Even though Man United (who will play in the Champions League final this Wednesday) rolled out a lineup of reserves with an average age of 23, I was fully aware that United's reserves are the best and the brightest football prospects on the face of the earth, all well out of Hull City's price range, and all hungry to show the manager Alex Ferguson that they're good enough to play for him next season, or be on his bench come Wednesday.
And 24 minutes, Hull City was trailing by a goal.
I agonized over that scoreline for about 15 minutes (and about 60 clicks of refresh) until I saw that Newcastle United defender Damien Duff had put a ball into his own net at Villa Park. Newcastle has shot itself in the foot so many times during this disgraceful campaign that it just started to feel like it was fate for the Geordies to go down for the first time in 20 years. The Middlesbrough-West Ham score was not as big a deal to me, because not only did Boro need to win the game, they needed to win by a lot of goals to pass Hull. West Ham took that game off my radar early when they took a 1-nil lead.
During the second half, a million clicks of the Blackberry brought no more goals in either match that mattered, and the ESPN Gamecast play-by-play writer informed me that the crowd at the KC Stadium in Hull were going crazy…
A loss to Manchester United did not matter to my friends in Hull. What mattered was that, at the end of 38 games, played over nine months, Hull City were better than three teams in the EPL (Newcastle United, Middlesboro and Wigan Athletic), and that their stay at the top level of the game will go on for at least another season.
"We're looking to improve year on year," said defender Andy Dawson, whose been with Hull City since 2003 and has played at four professional levels with the club. "And squeezing into the Premier League has given us the chance to move on again."
Forgotten now (hey, it's a feel-good story) is the fact that Hull City's performance since December has been abysmal.

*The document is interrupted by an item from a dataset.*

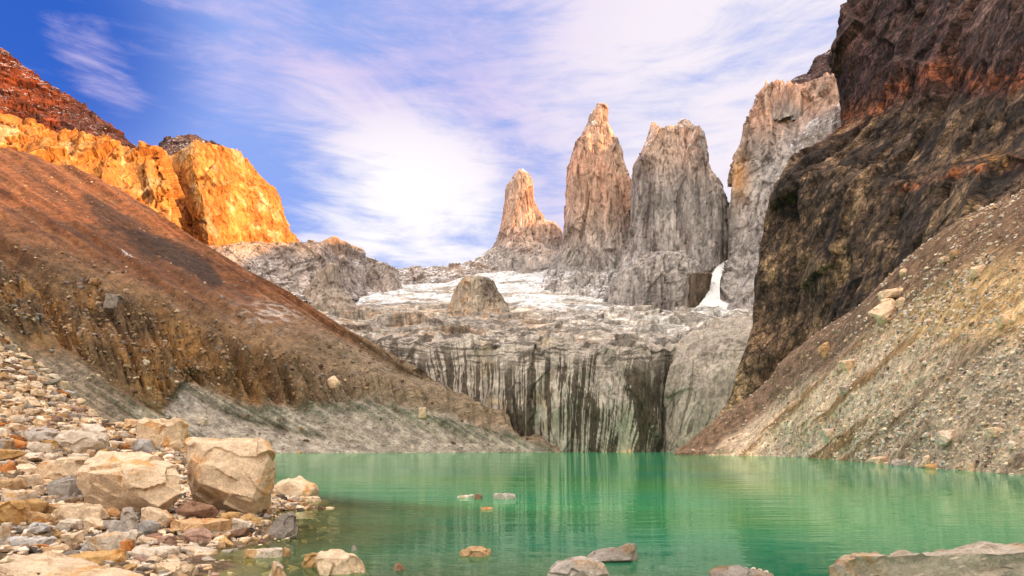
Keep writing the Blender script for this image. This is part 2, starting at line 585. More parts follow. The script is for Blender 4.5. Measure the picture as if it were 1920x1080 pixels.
def scatter_mesh(name, pos, size, cols, mat, seed, flat=(0.45, 0.8), label=None, cat=None, up=None):
    rs = np.random.RandomState(seed)
    n = len(pos)
    which = rs.randint(0, len(LO), n)
    Vs, Fs, Cs = [], [], []
    off = 0
    for k in range(len(LO)):
        idx = np.where(which == k)[0]
        if not len(idx):
            continue
        V, Fc = LO[k]
        m = len(idx)
        sx = size[idx] * rs.uniform(0.75, 1.3, m) * 0.5
        sy = size[idx] * rs.uniform(0.6, 1.0, m) * 0.5
        sz = size[idx] * rs.uniform(flat[0], flat[1], m) * 0.5
        X = V[None] * np.stack([sx, sy, sz], -1)[:, None]
        a = rs.uniform(0, 2 * math.pi, m)
        b = rs.normal(0, 0.25, m)
        # tilt then yaw
        cb, sb = np.cos(b)[:, None], np.sin(b)[:, None]
        x, y, z = X[..., 0] * cb + X[..., 2] * sb, X[..., 1], -X[..., 0] * sb + X[..., 2] * cb
        ca, sa = np.cos(a)[:, None], np.sin(a)[:, None]
        X = np.stack([x * ca - y * sa, x * sa + y * ca, z], -1)
        X += pos[idx][:, None]
        Vs.append(X.reshape(-1, 3))
        Fs.append((Fc[None] + (np.arange(m) * len(V))[:, None, None]).reshape(-1, 3) + off)
        Cs.append(np.repeat(cols[idx][:, None], len(V), 1).reshape(-1, 3))
        off += m * len(V)
    me = raw_mesh(name, np.concatenate(Vs), np.concatenate(Fs), np.concatenate(Cs), smooth=False)
    o = link_obj(name, me, mat)
    return tag(o, label, cat, kind='stuff')


def grid_pick(P, n, weight, rs):
    """n random points of a landform grid, weighted per vertex"""
    wgt = weight * 1.0
    a = np.linalg.norm(np.cross(np.gradient(P, axis=1), np.gradient(P, axis=0)), axis=-1)
    wgt = (wgt * a).ravel()
    k = rs.choice(wgt.size, n, p=wgt / wgt.sum())
    i, j = np.unravel_index(k, P.shape[:2])
    i = np.clip(i, 0, P.shape[0] - 2)
    j = np.clip(j, 0, P.shape[1] - 2)
    s, q = rs.rand(n, 1), rs.rand(n, 1)
    p = (P[i, j] * (1 - s) + P[i, j + 1] * s) * (1 - q) + (P[i + 1, j] * (1 - s) + P[i + 1, j + 1] * s) * q
    return p, k


STONE_PAL = {
    'cream': (0.75, 0.575, 0.40), 'pale': (0.70, 0.60, 0.49), 'tan': (0.50, 0.325, 0.175), 'grey': (0.33, 0.29, 0.255),
    'blue-grey': (0.38, 0.365, 0.355), 'rust': (0.46, 0.19, 0.06), 'amber': (0.50, 0.31, 0.13), 'brown': (0.20, 0.115, 0.075),
    'pinkish': (0.42, 0.27, 0.21), 'dark': (0.10, 0.075, 0.06)}


def stone_cols(n, rs, p):
    keys = list(p)
    w_ = np.array([p[k] for k in keys], float)
    c = np.array([STONE_PAL[k] for k in keys])[rs.choice(len(keys), n, p=w_ / w_.sum())]
    return c * rs.uniform(0.78, 1.15, (n, 1))


# ------------------------------------------------------------------ left scree slope
rowsA = [
    [WZ(-500, -3, 250), WZ(-100, -3, 285), WZ(200, -3, 312), WZ(350, -3, 330), WZ(500, -3, 346), WZ(650, -3, 372), WZ(800, -3, 402), WZ(900, -3, 425), WZ(980, -3, 450), WZ(1052, -3, 478)],
    [W(-500, 560, 400), W(0, 645, 352), W(150, 668, 350), W(240, 742, 338), W(300, 765, 340), W(350, 722, 368), W(470, 765, 372), W(690, 760, 412), W(860, 792, 434), W(1052, 846, 480)],
    [W(-500, 430, 520), W(0, 460, 440), W(200, 545, 430), W(320, 556, 446), W(430, 590, 455), W(560, 632, 462), W(680, 676, 468), W(800, 722, 470), W(920, 780, 470), W(1053, 844, 484)],
    [W(-500, 300, 640), W(0, 370, 540), W(160, 430, 530), W(320, 478, 545), W(430, 530, 548), W(540, 590, 545), W(660, 652, 525), W(790, 714, 495), W(915, 766, 477), W(1053, 843, 487)],
    [W(-500, 180, 800), W(0, 275, 690), W(130, 312, 680), W(240, 370, 660), W(350, 434, 630), W(440, 488, 610), W(560, 562, 575), W(700, 651, 530), W(860, 742, 492), W(1054, 842, 491)],
]
A = loft(rowsA, 560, 360)
apx, apy = proj(A)
nA = face_cam(A, normals(A))
u_ = np.linspace(0, 1, A.shape[1])[None, :] + 0 * apx
v_ = np.linspace(0, 1, A.shape[0])[:, None] + 0 * apx
# gully band of the eroded moraine
vg0 = 1 / 4 * 0.75
band = sstep(apy - (430 + 0.30 * apx), 40, 110) * (1 - sstep(apy - np.interp(apx, [0, 130, 240, 300, 345, 470, 560, 700, 860, 1052], [640, 660, 740, 770, 715, 768, 765, 757, 792, 846]), -45, 4))
gz = fbm(np.stack([apx * 1.0 - (apy - 600) * 0.42, apy * 0.10, 0 * apx], -1), 46, 4, 21, 0.55)
gul = -np.abs(gz) * 1.0
A = A + nA * (band * (58.0 * gul + 8.0))[..., None]
A = A + nA * (4.5 * fbm(A, 60, 5, 31, 0.5) + 3.0 * fbm(A, 12, 5, 33, 0.6) * (0.35 + band))[..., None] * (sstep(v_, 0.0, 0.06) * (1 - 0.4 * sstep(v_, 0.95, 1)))[..., None]
# down-slope runnels
rn = fbm(np.stack([apx + (apy - 500) * -1.55, apy * 0.05 + apx * 0.02, 0 * apx], -1), 30, 5, 41, 0.6)
rr_ = fbm(np.stack([apx + (apy - 500) * -1.45, apy * 0.06, 0 * apx], -1), 105, 4, 43, 0.5, ridged=True)
A = A + nA * ((rn * 4.5 + 17.0 * (rr_ - 0.4) * sstep(560 + 0.2 * apx - apy, -60, 60)) * sstep(v_, 0.02, 0.2))[..., None]
n1 = fbm(A, 40, 5, 51)
n2 = fbm(A, 5, 4, 52, 0.65)
upper = sstep(apy - (470 + 0.26 * apx), 40, -60)
cA = lerp((0.13, 0.077, 0.040), (0.245, 0.15, 0.078), np.clip(0.5 + 1.2 * n1, 0, 1))                                  # moraine brown
cA = lerp(cA, lerp((0.125, 0.046, 0.018), (0.285, 0.112, 0.043), 0.5 + 1.6 * n1 + 1.2 * rn), upper)      # red-brown upper slope
cA = lerp(cA, (0.34, 0.175, 0.055), band * sstep(n1 * 0.6 + np.abs(gz), 0.02, 0.25) * 0.85 * sstep(apx, 800, 250))
cA = lerp(cA, (0.12, 0.08, 0.045), band * sstep(fbm(A, 22, 4, 55), 0.05, 0.3) * 0.6)
gbase = np.interp(apx, [0, 130, 240, 300, 345, 470, 560, 700, 860, 1052], [640, 660, 740, 768, 705, 752, 748, 736, 768, 836]) + 10 * n1
fan = sstep(apy - gbase, -6, 26) * (1 - 0.55 * sstep(apx, 330, 180))
cA = lerp(cA, lerp((0.31, 0.265, 0.215), (0.42, 0.37, 0.315), 0.5 + 1.3 * rn + 0.6 * n2), fan)           # grey gravel fan
far_t = sstep(apx, 620, 900) * (1 - fan)
cA = lerp(cA, (0.26, 0.205, 0.14), sstep(apx, 430, 760) * (1 - upper) * (1 - fan) * 0.75)
dk = sstep(rn + 0.35 * n1 - 0.5 * (rr_ - 0.4), 0.02, 0.20) * upper * sstep(apx, -60, 60) * (1 - sstep(apx, 480, 620))
cA = lerp(cA, (0.085, 0.042, 0.024), dk * 0.72)
cA = lerp(cA, (0.33, 0.155, 0.07), sstep(-rn - 0.3 * n1, 0.10, 0.30) * upper * 0.6)
dark_tongue = np.exp(-(((apx - 330) * 0.80 + (apy - 500) * -0.60 + 0) / 1.0) ** 2 * 0 - ((apy - (395 + (apx - 200) * 0.62) - 12 * n1) / 26) ** 2) * sstep(apx, 120, 200) * (1 - sstep(apx, 380, 440))
cA = lerp(cA, (0.05, 0.027, 0.018), np.clip(sstep(dark_tongue + 0.5 * n1 + 0.4 * n2, 0.35, 0.62) * 0.9, 0, 1))
pale_r = np.exp(-((apx - 505) / 55) ** 2 - ((apy - 590 - (apx - 505) * 0.12) / 20) ** 2) * sstep(fbm(A, 9, 3, 61), -0.1, 0.2)
cA = lerp(cA, (0.47, 0.38, 0.32), np.clip(pale_r, 0, 1))
snow_l = np.exp(-(((apx - 238) * 0.82 + (apy - 474) * 0.57) / 22) ** 2 - ((-(apx - 238) * 0.57 + (apy - 474) * 0.82) / 5) ** 2)
cA = lerp(cA, (0.75, 0.70, 0.66), sstep(snow_l + 0.4 * n2, 0.45, 0.75) * 0.8)
cA = cA * (1 + 0.75 * n2[..., None])
Aend = close_back(A, [(1.03, -4, -6), (1.15, -20, -60), (1.3, -60, None)])
cAe = np.concatenate([cA, np.repeat(cA[-1:], 3, 0)], 0)
me = raw_mesh('scree_slope', Aend.reshape(-1, 3), grid_faces(*Aend.shape[:2]), np.clip(cAe, 0.01, 0.9))
tag(link_obj('scree_slope', me, M_scree), 'tall brown scree slope with eroded gullies falling to the left lake shore', 'scree slope', kind='structure')
rsA = np.random.RandomState(5)
wA = (0.25 + 2.0 * band + 1.0 * (1 - upper) * (1 - fan) + 0.2 * fan) * ((apx > -80) & (apx < 1060))
pA, kA = grid_pick(A, 5200, wA, rsA)
sA = 0.9 + 2.6 * rsA.rand(5200) ** 4
cS = stone_cols(5200, rsA, {'cream': 2, 'tan': 5, 'grey': 3, 'brown': 3, 'pinkish': 2}) * 0.72
scatter_mesh('scree_rubble', pA, sA, cS, M_rubble, 6, label='small tan and grey stones scattered over the left brown slope', cat='rubble')

# ------------------------------------------------------------------ right scree slope
rowsI = [
    [WZ(1262, -1.5, 251), WZ(1340, -1.5, 224), WZ(1450, -1.5, 190), WZ(1560, -1.5, 130), WZ(1640, -1.5, 91), WZ(1760, -1.5, 66), WZ(1920, -1.5, 49.5), (52, 30, -1.5), (58, 0, -1.5), (62, -130, -1.5)],
    [WZ(1264, .4, 251), WZ(1342, 2.5, 227), W(1450, 815, 200), W(1560, 775, 142), W(1650, 745, 104), W(1780, 690, 77), W(1935, 640, 61), (66, 36, 10), (74, 0, 11), (78, -130, 11)],
    [WZ(1267, 1.2, 252), WZ(1344, 6, 233), W(1450, 765, 212), W(1575, 680, 158), W(1680, 600, 122), W(1800, 520, 92), W(1945, 460, 75), (84, 44, 25), (94, 0, 26), (100, -130, 27)],
    [WZ(1270, 1.8, 253), W(1346, 785, 244), W(1450, 704, 231), W(1590, 590, 176), W(1740, 462, 135), W(1850, 400, 110), W(1960, 360, 92), (103, 50, 44), (116, 0, 46), (124, -130, 48)],
    [WZ(1272, 2.0, 260), W(1348, 783, 254), W(1460, 690, 244), W(1605, 575, 190), W(1755, 445, 147), W(1865, 380, 120), W(1975, 335, 102), (113, 54, 54), (128, 0, 56), (136, -130, 58)],
]
I_ = loft(rowsI, 620, 360)
ipx, ipy = proj(I_)
nI = face_cam(I_, normals(I_))
vi = np.linspace(0, 1, I_.shape[0])[:, None] + 0 * ipx
ui = np.linspace(0, 1, I_.shape[1])[None, :] + 0 * ipx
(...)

And who cares that the scribes are calling the Tigers the worst team to ever avoid relegation in the history of the EPL? Not me.
Not my manager.
"It's the best day of my career as a player, coach or manager," said Hull boss Phil Brown. "It's better than beating Bristol City in the play-off final last year (on the Windass goal). I know we've lost the game but it's about what's happened over 38 games. I think everyone expected us to be one of the bottom three and we've maybe proved a lot of people wrong. How we've done it has been a little bit different, certainly after the first 10 games. But I always said the first 10 games would help us at the end of the season, and so it's proved. It's not about the one today, it's the 37 before that."
And the chance to play 38 more next year.